Higher the strength = good, longer the range = good, more shots = good, better ap = good.
'But why are they good?'
Because they kill things easier, from further away.
crunch the numbers on a heavy bolter vs a multilaser against Orks
Alright, great. So statistics are the way to go. Good to have this cleared up.
I'm going to stick my neck out and say 'not using them'.
My question wasn't "if statistics are unreliable should we use them?" but "if statistics are unreliable what should you use
instead of statistics that is MORE reliable?"
Statistics are generalized. They're not good. You get sketchy ideas from them and that's about as good as it gets.
What gets you more accurate and rigorous ideas?
It seems that the hate side is a lot more passionate. People seem to react to statistics as if it is somehow cheating in a debate: If mr A claims that weapon x are better than weapon y against a given target but mr B comes in and says that that is not the case, if you crunch the numbers you will see that generally weapon y is actually better mr A will throw a fit, resort to dismissing statistics, name calling and use arguments as "playing for fun" when it is a discussion about what is best not what is most fun.
I don't know if it is based on an underlying hatred for math or wishful thinking about how good things really are but it is quite annoying to use rational arguments based on probability only to have a comment along the lines of "doesn't count!" thrown in your face.

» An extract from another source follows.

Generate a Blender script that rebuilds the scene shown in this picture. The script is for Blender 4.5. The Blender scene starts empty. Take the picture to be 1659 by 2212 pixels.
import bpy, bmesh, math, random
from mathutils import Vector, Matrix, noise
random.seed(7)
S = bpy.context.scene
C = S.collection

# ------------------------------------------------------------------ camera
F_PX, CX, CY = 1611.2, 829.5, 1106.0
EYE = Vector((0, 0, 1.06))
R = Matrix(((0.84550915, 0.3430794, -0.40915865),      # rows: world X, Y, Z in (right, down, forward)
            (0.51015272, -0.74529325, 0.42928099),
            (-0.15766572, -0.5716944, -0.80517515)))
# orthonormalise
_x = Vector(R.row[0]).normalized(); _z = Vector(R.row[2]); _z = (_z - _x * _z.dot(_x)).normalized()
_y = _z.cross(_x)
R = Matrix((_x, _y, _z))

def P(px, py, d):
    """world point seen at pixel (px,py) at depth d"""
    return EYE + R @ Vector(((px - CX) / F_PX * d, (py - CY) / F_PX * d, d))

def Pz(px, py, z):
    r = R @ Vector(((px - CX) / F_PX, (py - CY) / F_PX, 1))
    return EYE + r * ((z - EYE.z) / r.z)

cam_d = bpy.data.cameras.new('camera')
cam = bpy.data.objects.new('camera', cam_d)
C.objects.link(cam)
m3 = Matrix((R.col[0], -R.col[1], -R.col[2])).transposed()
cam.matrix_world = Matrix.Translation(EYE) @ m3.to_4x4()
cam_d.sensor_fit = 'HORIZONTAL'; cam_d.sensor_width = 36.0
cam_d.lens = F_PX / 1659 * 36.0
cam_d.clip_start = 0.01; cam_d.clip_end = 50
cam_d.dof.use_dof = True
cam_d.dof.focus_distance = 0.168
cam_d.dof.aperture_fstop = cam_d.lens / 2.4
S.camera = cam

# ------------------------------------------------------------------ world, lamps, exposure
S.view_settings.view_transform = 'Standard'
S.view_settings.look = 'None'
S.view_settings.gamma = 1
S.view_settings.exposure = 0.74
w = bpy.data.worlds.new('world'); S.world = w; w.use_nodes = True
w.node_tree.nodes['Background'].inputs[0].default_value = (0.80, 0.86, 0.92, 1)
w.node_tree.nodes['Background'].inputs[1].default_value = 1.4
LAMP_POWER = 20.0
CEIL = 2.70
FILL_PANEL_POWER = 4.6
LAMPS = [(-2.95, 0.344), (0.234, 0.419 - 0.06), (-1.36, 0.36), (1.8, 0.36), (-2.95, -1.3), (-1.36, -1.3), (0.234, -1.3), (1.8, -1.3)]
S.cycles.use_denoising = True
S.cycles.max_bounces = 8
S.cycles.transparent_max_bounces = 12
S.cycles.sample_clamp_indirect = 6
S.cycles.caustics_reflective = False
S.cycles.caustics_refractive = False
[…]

Firstly, let me confess that I usually don't like math (my last proper math class was when I was 15, the day math stopped being compulsory), but my general dislike for it doesn't mean that I think it's useless or have a negative attitude towards the things I see as utile (like calculus. Even though I don't know how to use it, it clearly seems to have been valuable over the years).
Other than an irrational dislike of the subject, it probably has more to do with the outcomes. If the results of statistics come up with an idea that competes with your pre-existing ideas (assumedly not based directly on statistics, but some other means), then you're going to blame statistics for coming up with the "wrong" (ie. not yours) idea. Now confirmation bias is everywhere (including this statement (including these two things in double parenthesis)), but that doesn't mean that we can't agree on a system that extends beyond our worldviews to have some sort of way of discussing things without everyone having the same preconceptions. Statistics are a way to do this in 40k.

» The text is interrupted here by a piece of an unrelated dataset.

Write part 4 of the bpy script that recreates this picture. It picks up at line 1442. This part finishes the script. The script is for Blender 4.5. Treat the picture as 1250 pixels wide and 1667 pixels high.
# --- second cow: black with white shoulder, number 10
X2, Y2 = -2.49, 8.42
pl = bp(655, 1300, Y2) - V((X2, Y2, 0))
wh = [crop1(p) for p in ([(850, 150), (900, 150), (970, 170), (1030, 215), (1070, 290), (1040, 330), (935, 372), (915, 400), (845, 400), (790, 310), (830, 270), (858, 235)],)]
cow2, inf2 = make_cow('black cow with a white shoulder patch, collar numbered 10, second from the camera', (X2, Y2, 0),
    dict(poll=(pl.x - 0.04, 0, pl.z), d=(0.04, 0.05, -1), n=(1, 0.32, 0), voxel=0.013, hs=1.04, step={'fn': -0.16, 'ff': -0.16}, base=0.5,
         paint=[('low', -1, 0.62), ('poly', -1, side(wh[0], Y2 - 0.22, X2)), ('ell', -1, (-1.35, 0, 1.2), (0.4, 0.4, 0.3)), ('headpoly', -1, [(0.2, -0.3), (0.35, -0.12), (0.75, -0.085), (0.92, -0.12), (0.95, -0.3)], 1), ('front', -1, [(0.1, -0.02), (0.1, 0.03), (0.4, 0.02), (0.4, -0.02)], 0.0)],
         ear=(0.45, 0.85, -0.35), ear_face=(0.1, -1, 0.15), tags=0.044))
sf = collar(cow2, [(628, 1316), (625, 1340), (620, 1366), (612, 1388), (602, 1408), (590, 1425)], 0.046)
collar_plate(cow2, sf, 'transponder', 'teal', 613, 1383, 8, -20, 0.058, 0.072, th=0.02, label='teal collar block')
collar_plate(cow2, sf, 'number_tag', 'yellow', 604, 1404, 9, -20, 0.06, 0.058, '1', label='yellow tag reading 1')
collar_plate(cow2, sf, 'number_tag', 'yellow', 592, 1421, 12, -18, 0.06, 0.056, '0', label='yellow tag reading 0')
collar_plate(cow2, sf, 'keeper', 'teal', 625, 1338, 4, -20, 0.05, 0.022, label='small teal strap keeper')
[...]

I think another part of it is, as Dizz and others note, that the actual game of 40k is SO complex with a near infinite number of possible decisions and ways that a game
could go that we as humans can't possibly make sense of it all. As such, we rely on such words as intuition, skill, or genius (as Kant put it, the art of doing that for which there are no rules), to make some degree of sense out of a system so complex it can really only be described in vague terms.
That being said, that's not a reason to look at things concretely when we actually can. The process of calculating how far at what angle I should move my troops and what I should shoot them at for the ultimate purpose of winning the game seems subjective, simply because there's no possible way to unweave it all on the table top (or, I might argue, at all, ever). On the other hand, the process of calculating weapon efficiency, etc. is something that is much easier to do. Saying that we shouldn't look at some things specifically just because there is so much we
can't look at specifically seems a little odd to me.
Not to say that there isn't a real sense of "intuition" or "knack" or whatever in 40k in general, but it shouldn't exclude us from using real numbers to do real calculations the few times we can.